Start

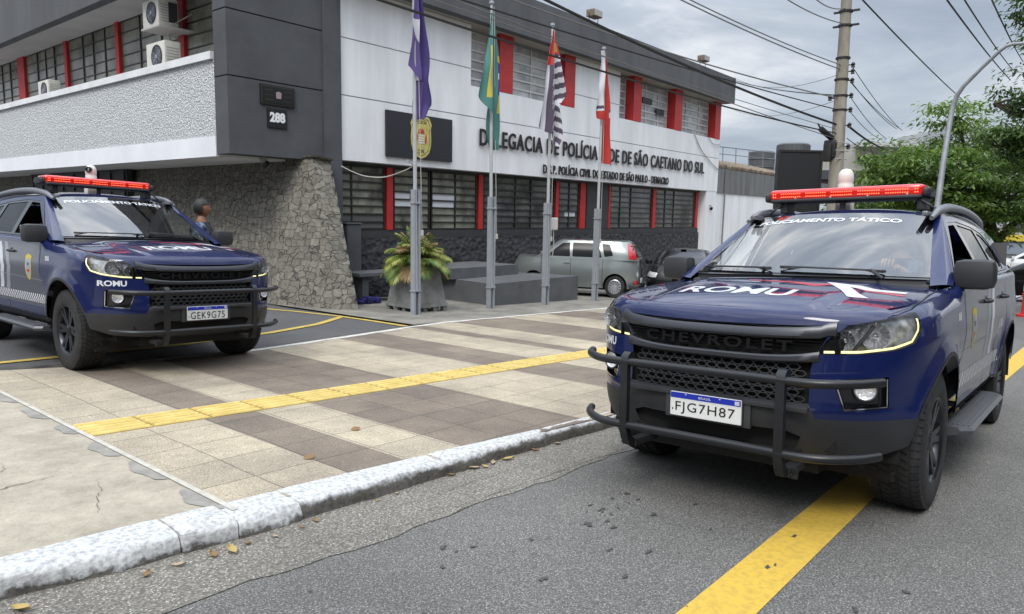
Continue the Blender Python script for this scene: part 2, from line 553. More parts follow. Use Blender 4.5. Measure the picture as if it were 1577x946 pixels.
def kerb_mat(name, kz, lo):
    m = mat(name, (.6, .6, .6), .8)
    t, b = shader_mix(m); N = t.nodes.new; K = t.links.new
    co = N('ShaderNodeTexCoord')
    n1 = N('ShaderNodeTexNoise'); n1.inputs['Scale'].default_value = 9; n1.inputs['Detail'].default_value = 12; n1.inputs['Roughness'].default_value = .70
    n2 = N('ShaderNodeTexNoise'); n2.inputs['Scale'].default_value = 45; n2.inputs['Detail'].default_value = 6
    K(co.outputs['Object'], n1.inputs['Vector']); K(co.outputs['Object'], n2.inputs['Vector'])
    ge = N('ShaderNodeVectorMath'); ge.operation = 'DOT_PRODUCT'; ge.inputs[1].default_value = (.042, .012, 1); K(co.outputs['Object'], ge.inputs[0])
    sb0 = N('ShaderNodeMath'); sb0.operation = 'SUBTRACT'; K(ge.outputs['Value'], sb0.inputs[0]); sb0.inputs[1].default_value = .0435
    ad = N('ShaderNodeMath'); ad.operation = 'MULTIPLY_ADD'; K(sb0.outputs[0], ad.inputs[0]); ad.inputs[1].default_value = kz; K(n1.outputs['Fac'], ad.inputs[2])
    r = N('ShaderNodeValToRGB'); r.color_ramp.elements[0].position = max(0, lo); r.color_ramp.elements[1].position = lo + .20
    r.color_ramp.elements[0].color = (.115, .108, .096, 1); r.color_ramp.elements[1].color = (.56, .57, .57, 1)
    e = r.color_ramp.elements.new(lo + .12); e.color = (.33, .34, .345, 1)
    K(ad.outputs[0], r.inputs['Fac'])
    r2 = N('ShaderNodeValToRGB'); r2.color_ramp.elements[0].position = .3; r2.color_ramp.elements[1].position = .6
    r2.color_ramp.elements[0].color = (.55, .55, .56, 1); r2.color_ramp.elements[1].color = (1.05, 1.05, 1.05, 1)
    K(n2.outputs['Fac'], r2.inputs['Fac'])
    mm = N('ShaderNodeMixRGB'); mm.blend_type = 'MULTIPLY'; mm.inputs['Fac'].default_value = 1; K(r.outputs['Color'], mm.inputs['Color1']); K(r2.outputs['Color'], mm.inputs['Color2'])
    K(mm.outputs['Color'], b.inputs['Base Color'])
    bp = N('ShaderNodeBump'); bp.inputs['Strength'].default_value = .9; bp.inputs['Distance'].default_value = .02
    K(n1.outputs['Fac'], bp.inputs['Height'])
    bp3 = N('ShaderNodeBump'); bp3.inputs['Strength'].default_value = .6; bp3.inputs['Distance'].default_value = .004
    K(n2.outputs['Fac'], bp3.inputs['Height']); K(bp.outputs['Normal'], bp3.inputs['Normal']); K(bp3.outputs['Normal'], b.inputs['Normal'])
    return m
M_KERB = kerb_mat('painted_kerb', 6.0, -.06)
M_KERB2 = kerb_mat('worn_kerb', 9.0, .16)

def sheet(name, loops, zf, m, off=0.0, step=1.0, kind='structure', matfn=None):
    bm = cutmesh(loops, step)
    mb = MB(); bm.verts.index_update()
    vs = [(v.co.x, v.co.y, zf(v.co.x, v.co.y) + off) for v in bm.verts]
    for v in vs: mb.v.append(v)
    for f in bm.faces:
        idx = [v.index for v in f.verts]
        a, b_, c = (Vector(vs[i]) for i in idx[:3])
        if (b_-a).cross(c-a).z < 0: idx.reverse()
        mb.f.append(tuple(idx)); cc = f.calc_center_median()
        mb.m.append(matfn(cc.x, cc.y) if matfn else 0)
    bm.free()
    me = bpy.data.meshes.new(name); me.from_pydata(mb.v, [], mb.f)
    for x in (m if isinstance(m, list) else [m]): me.materials.append(x)
    me.polygons.foreach_set('material_index', mb.m); me.update()
    o = link(name, me)
    return tag(o, kind=kind)
sheet('ground', [[(-400, -400), (900, -400), (900, 400), (-400, 400)]], lambda x, y: zr(x, y) - .35 - .001*0, asphalt('far_ground', (.12, .12, .11), (.2, .2, .19), 3), step=20)
sheet('road', [[(-15, -9), (60, -9), (60, 2.8), (5, 3.0), (-3, 3.35), (-15, 3.75)]], zr, M_ROAD, step=.5)
sheet('far_road', [[(60, -9), (300, -9), (300, 3.06), (60, 3.06)]], zr, M_ROAD, step=10)
def gut_edge(x): return float(np.interp(x, [-12, 1.1, 1.8, 4.4, 40], [3.0, 2.62, 2.55, 2.46, 1.7])) + .018*math.sin(x*5.1) + .012*math.sin(x*13.7+1) + .008*math.sin(x*31)
ge_ = [(x, gut_edge(x)) for x in np.arange(-14, 59, .12)]
sheet('gutter', [[(-14, 3.7), ] + ge_ + [(59, 2.2), (5, 3.0), (-3, 3.33)]], zr, M_GUT, .004, .5)
sheet('sidewalk_concrete', [[(-12, 3.72), (.8, 3.24), (1.73, 3.16), (1.73, 7.9), (-12, 9.2)]], zs, M_CONC, .0, .8)
dark = [(2.47, 2.87), (3.33, 4.58), (5.79, 6.6), (7.42, 7.74), (8.5, 9.9), (11.1, 12.3), (13.5, 14.1), (15.3, 16.7), (17.9, 18.5), (19.7, 21.1), (22.3, 23), (24, 25.4), (27, 28), (30, 32), (34, 35)]
edges = sorted([e for d in dark for e in d])
def tile_sheet():
    north = [(1.735, 7.92), (2.3, 7.72), (3.0, 7.50), (4.5, 7.48), (5.9, 7.78), (7.5, 8.13), (8.4, 8.28), (40, 8.28)]
    bm = cutmesh([[(1.735, 3.2), (40, 3.2)] + north[::-1]], 0, 0) if False else None
    tri = [(1.735, 3.16), (3.0, 3.10), (4.8, 2.95), (40, 2.36)] + north[::-1]
    L3 = [[Vector((x, y, 0)) for x, y in tri]]
    bm = bmesh.new(); bv = [bm.verts.new((x, y, 0)) for x, y in tri]
    for t in tessellate_polygon(L3): bm.faces.new([bv[i] for i in t])
    for e in edges:
        bmesh.ops.bisect_plane(bm, geom=bm.verts[:]+bm.edges[:]+bm.faces[:], dist=1e-7, plane_co=(e, 0, 0), plane_no=(1, 0, 0))
    me = bpy.data.meshes.new('sidewalk_tiles')
    for v in bm.verts: v.co.z = zs(v.co.x, v.co.y)
    for f in bm.faces:
        cx_ = f.calc_center_median().x
        f.material_index = 1 if any(a < cx_ < b for a, b in dark) else 0
    bmesh.ops.recalc_face_normals(bm, faces=bm.faces)
    for f in bm.faces:
        if f.normal.z < 0: f.normal_flip()
    bm.to_mesh(me); bm.free()
    me.materials.append(M_TL); me.materials.append(M_TD)
    tag(link('sidewalk_tiles', me), kind='structure')
    return north
north = tile_sheet()
# seam of mortar patches between concrete and tiles
sheet('mortar_seam', [[(1.712, 3.16), (1.745, 3.16), (1.745, 7.85), (1.712, 7.85)]], zs, mat('mortar_light', (.36, .345, .31), .9, nscale=12, color2=(.50, .48, .43)), .006, .4)
for k_, (yy, hh, ww) in enumerate(((3.42, .20, .09), (4.05, .22, .075), (4.62, .20, .085), (5.25, .16, .07), (5.85, .22, .08), (6.5, .2, .07))):
    sheet('mortar_patch', [[(1.71 - ww*abs(math.sin(a))**.8*(1 + .15*math.sin(5*a + k_)), yy + hh*math.cos(a)) for a in np.linspace(0.02, math.pi - .02, 16)]], zs, mat('mortar', (.20, .195, .18), .85, nscale=8, color2=(.30, .285, .25)), .004, .4)
if False: sheet('mortar_seam', [[(1.62, 3.22)] + [(1.655 + .030*math.sin(y*5.3) + .022*math.sin(y*12.1+1) + .010*math.sin(y*29+2) - .012*math.sin(y*1.7), y) for y in np.arange(3.3, 7.8, .03)] + [(1.76, 7.8), (1.755, 3.22)]], zs, mat('mortar', (.22, .215, .20), .9, nscale=5, color2=(.36, .345, .31), bump=.5, bscale=50), .004, .4)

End

◆ **TASK PROMPT**: Find the word "ShaderNodeMath" in the material, then list each line that holds it.

◆ **WRITTEN ANSWER**:
    sb0 = N('ShaderNodeMath'); sb0.operation = 'SUBTRACT'; K(ge.outputs['Value'], sb0.inputs[0]); sb0.inputs[1].default_value = .0435
    ad = N('ShaderNodeMath'); ad.operation = 'MULTIPLY_ADD'; K(sb0.outputs[0], ad.inputs[0]); ad.inputs[1].default_value = kz; K(n1.outputs['Fac'], ad.inputs[2])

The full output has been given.